• _Information shown_
☆ ☆ ☆
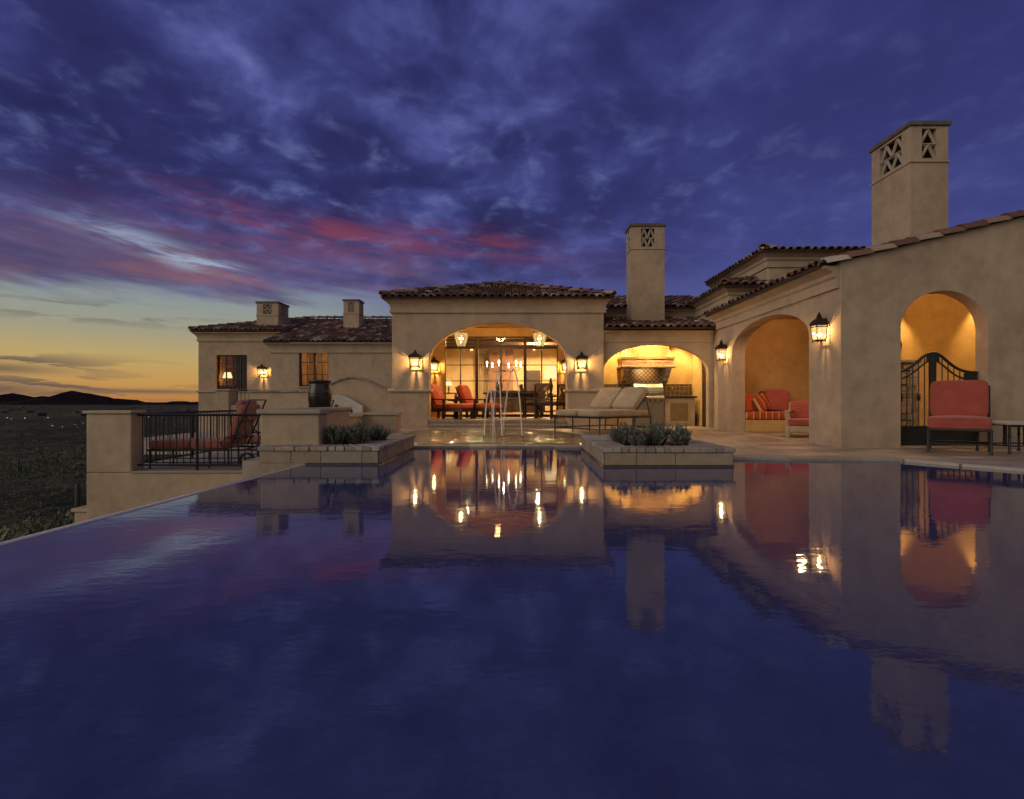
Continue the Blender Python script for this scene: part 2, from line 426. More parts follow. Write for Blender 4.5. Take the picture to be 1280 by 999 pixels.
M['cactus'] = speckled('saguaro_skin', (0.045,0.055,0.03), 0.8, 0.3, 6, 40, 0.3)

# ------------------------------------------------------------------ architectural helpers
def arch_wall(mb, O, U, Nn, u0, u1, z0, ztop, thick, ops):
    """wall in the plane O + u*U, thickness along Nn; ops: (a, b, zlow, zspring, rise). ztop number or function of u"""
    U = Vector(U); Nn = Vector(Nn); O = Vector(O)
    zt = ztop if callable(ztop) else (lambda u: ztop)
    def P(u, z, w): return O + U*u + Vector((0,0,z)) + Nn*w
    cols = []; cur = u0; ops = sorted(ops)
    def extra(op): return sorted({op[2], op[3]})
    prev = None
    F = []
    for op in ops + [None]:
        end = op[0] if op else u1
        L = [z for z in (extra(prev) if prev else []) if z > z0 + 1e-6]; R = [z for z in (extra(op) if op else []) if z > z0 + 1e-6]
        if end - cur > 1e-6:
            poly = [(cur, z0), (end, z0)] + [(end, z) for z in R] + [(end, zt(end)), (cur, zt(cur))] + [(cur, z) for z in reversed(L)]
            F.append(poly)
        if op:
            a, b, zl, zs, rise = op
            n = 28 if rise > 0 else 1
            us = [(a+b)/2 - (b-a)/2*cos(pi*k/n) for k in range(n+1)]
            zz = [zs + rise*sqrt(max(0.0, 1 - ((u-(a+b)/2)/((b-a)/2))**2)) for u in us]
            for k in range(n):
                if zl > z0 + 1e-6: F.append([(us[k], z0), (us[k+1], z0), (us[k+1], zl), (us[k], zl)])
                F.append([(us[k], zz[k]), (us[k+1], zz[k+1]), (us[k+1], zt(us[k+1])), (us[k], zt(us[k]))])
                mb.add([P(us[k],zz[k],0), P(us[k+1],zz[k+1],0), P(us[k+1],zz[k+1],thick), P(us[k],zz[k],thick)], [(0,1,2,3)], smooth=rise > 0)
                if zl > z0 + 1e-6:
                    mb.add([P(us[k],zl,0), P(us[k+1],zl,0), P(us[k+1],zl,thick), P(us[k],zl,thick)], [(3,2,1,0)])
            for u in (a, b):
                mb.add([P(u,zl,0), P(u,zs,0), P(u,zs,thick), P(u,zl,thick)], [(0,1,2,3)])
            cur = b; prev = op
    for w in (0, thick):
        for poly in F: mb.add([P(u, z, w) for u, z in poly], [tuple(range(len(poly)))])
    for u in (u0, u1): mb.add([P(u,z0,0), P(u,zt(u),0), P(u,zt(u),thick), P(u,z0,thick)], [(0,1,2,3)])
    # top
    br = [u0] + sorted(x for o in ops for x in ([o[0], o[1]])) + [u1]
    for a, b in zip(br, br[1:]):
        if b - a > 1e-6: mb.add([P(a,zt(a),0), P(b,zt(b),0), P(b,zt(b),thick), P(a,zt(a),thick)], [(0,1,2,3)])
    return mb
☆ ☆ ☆
The material above must be printed exactly, with its pictures left out.

Continue the Blender Python script for this scene: part 2, from line 426. More parts follow. Write for Blender 4.5. Take the picture to be 1280 by 999 pixels.
M['cactus'] = speckled('saguaro_skin', (0.045,0.055,0.03), 0.8, 0.3, 6, 40, 0.3)

# ------------------------------------------------------------------ architectural helpers
def arch_wall(mb, O, U, Nn, u0, u1, z0, ztop, thick, ops):
    """wall in the plane O + u*U, thickness along Nn; ops: (a, b, zlow, zspring, rise). ztop number or function of u"""
    U = Vector(U); Nn = Vector(Nn); O = Vector(O)
    zt = ztop if callable(ztop) else (lambda u: ztop)
    def P(u, z, w): return O + U*u + Vector((0,0,z)) + Nn*w
    cols = []; cur = u0; ops = sorted(ops)
    def extra(op): return sorted({op[2], op[3]})
    prev = None
    F = []
    for op in ops + [None]:
        end = op[0] if op else u1
        L = [z for z in (extra(prev) if prev else []) if z > z0 + 1e-6]; R = [z for z in (extra(op) if op else []) if z > z0 + 1e-6]
        if end - cur > 1e-6:
            poly = [(cur, z0), (end, z0)] + [(end, z) for z in R] + [(end, zt(end)), (cur, zt(cur))] + [(cur, z) for z in reversed(L)]
            F.append(poly)
        if op:
            a, b, zl, zs, rise = op
            n = 28 if rise > 0 else 1
            us = [(a+b)/2 - (b-a)/2*cos(pi*k/n) for k in range(n+1)]
            zz = [zs + rise*sqrt(max(0.0, 1 - ((u-(a+b)/2)/((b-a)/2))**2)) for u in us]
            for k in range(n):
                if zl > z0 + 1e-6: F.append([(us[k], z0), (us[k+1], z0), (us[k+1], zl), (us[k], zl)])
                F.append([(us[k], zz[k]), (us[k+1], zz[k+1]), (us[k+1], zt(us[k+1])), (us[k], zt(us[k]))])
                mb.add([P(us[k],zz[k],0), P(us[k+1],zz[k+1],0), P(us[k+1],zz[k+1],thick), P(us[k],zz[k],thick)], [(0,1,2,3)], smooth=rise > 0)
                if zl > z0 + 1e-6:
                    mb.add([P(us[k],zl,0), P(us[k+1],zl,0), P(us[k+1],zl,thick), P(us[k],zl,thick)], [(3,2,1,0)])
            for u in (a, b):
                mb.add([P(u,zl,0), P(u,zs,0), P(u,zs,thick), P(u,zl,thick)], [(0,1,2,3)])
            cur = b; prev = op
    for w in (0, thick):
        for poly in F: mb.add([P(u, z, w) for u, z in poly], [tuple(range(len(poly)))])
    for u in (u0, u1): mb.add([P(u,z0,0), P(u,zt(u),0), P(u,zt(u),thick), P(u,z0,thick)], [(0,1,2,3)])
    # top
    br = [u0] + sorted(x for o in ops for x in ([o[0], o[1]])) + [u1]
    for a, b in zip(br, br[1:]):
        if b - a > 1e-6: mb.add([P(a,zt(a),0), P(b,zt(b),0), P(b,zt(b),thick), P(a,zt(a),thick)], [(0,1,2,3)])
    return mb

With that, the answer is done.